Born to an aristocratic French family in 1825 (the son of an army colonel, Baron Prosper Amauri Louis, who was an officer of the Ordre national de la Légion d'honneur), de la Grange studied in Paris before serving in the naval artillery from 1844 to 1847. In 1849, and following military service, he embarked upon a two-year trip to India, Ceylon, Java, Malaysia and Singapore. He travelled with his statesman cousin, Felix Lambrecht, who detailed the trip in his book Souvenirs (1873).

Equipped with a camera, taken for the purposes of amusement rather than reportage, it is believed that de la Grange took only 63 photographs during his trip and, by default, his photographic career. Of the existing images known to be by him, the subject matter does not extend beyond Indian architecture; the whereabouts of any images he may have taken during his first four months in Ceylon, Java, Malaysia and Singapore are unknown.

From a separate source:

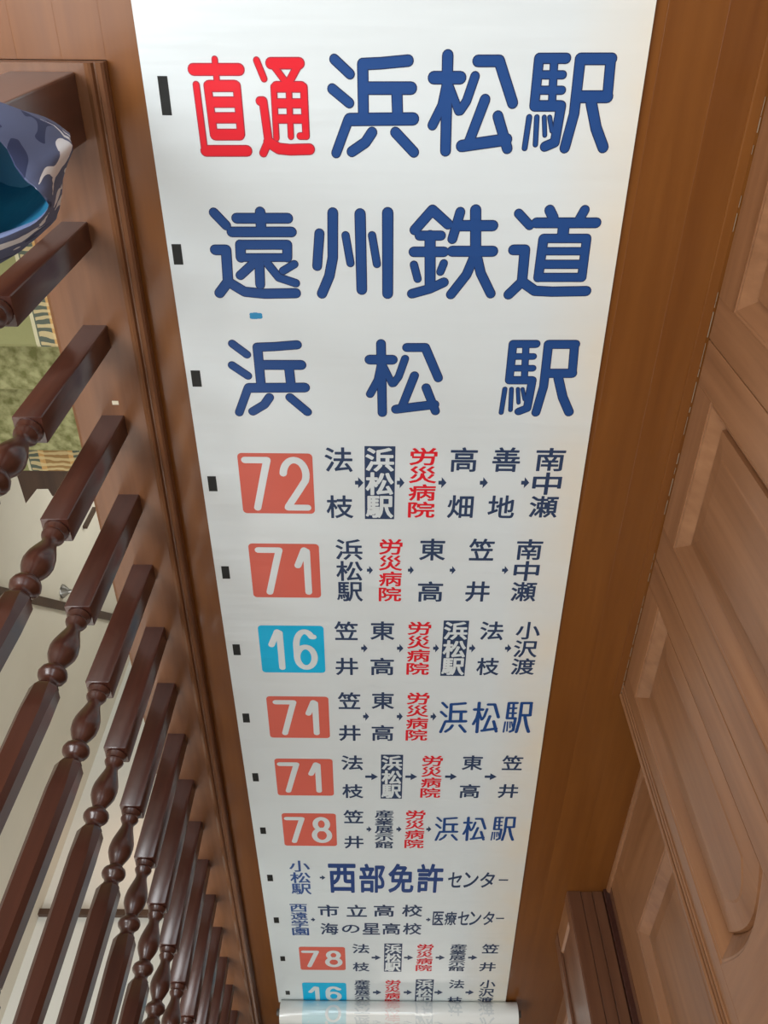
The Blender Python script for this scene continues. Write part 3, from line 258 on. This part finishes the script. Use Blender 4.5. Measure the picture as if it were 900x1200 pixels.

With photography (and travel photography particularly) still in its infancy, de la Grange's images presented in the album predate all of the pioneering masters of travel photography. It is understood that he also taught the intrepid photographer Maxine du Camp suggesting, once again, his fundamental importance in the development of travel photography. This album cements de la Grange’s position as the unsung hero in the development of travel photography as we know it today

In 1851 de la Grange returned to France where he is believed to have assembled two albums, both entitled "Photographies de l'inde Anglaise", of which this is one. The first, containing 61 images, was dedicated to the politician and historian Adolphe Theirs, a friend of Felix Lambrecht's, and contained de la Grange's extensive manuscript notes. No further photographs can be attributed to de la Grange after this date. Instead he turned to politics before retiring to his chateau in Seborg. He died in February 1917.

Francesca Spickernell of Bonhams Book, Map, Manuscript and Historical Photography Department, comments: “The wonderful and rare thing about this album is that it presents to us some of the first impressions of India by a European. De la Grange’s technical achievements were remarkable for the mid nineteenth century; the quality of these prints is just astounding. This album is of great historical importance.”

Images include: Benares: an English hotel bungalow, captioned 'specimen du habitation anglaise au Bengale' in the neo-classical style (4); Mirzapur: a temple (1); 'Palais de Dig' (1); Fatehpur Sikri: the Grand Mosque and tombs (3); Agra: the marble pavilion of Shah Jehan, the entry gate to the Taj, a general view of the Taj, a detail of the Taj, the Taj mosque and three views of Emperor Akbar's tomb (8); Sikandra: a view of the gate to the garden of Akbar's tomb, another view of the entrance to the garden, two general views of the tomb, and the entrance to the tomb itself (5); Delhi: the Grand Mosque, two views of a tomb, a view of the Tomb of Humayun, Qutb Minar, and a view of the ruins of Quwwat-ul-Islam (Qutb Mosque) (7); Lucknow: two general views, and a view of the Grand Mosque (3); Ajmer: the entrance to the Fort, and detail views of two houses (3): ?Oudjin: the pavillion of a palace, presumed to be the Red Palace at Jaipur, a detail of this palace, a house, and a view of a Muslim cemetery (4); Udaipur: the palace, and three views of a Hindu temple (4); Chittor: three view of a Hindu temple (3); Mundleysir: a Hindu temple (1); Adjunta: a view of the exterior of the Chaitya Cave (1); Ellora: two views of the caves (2).

Provenance: Champagné-Giffart (bookplate); Henri Pierre Briere (1897-1990), and thence by descent to the current owner.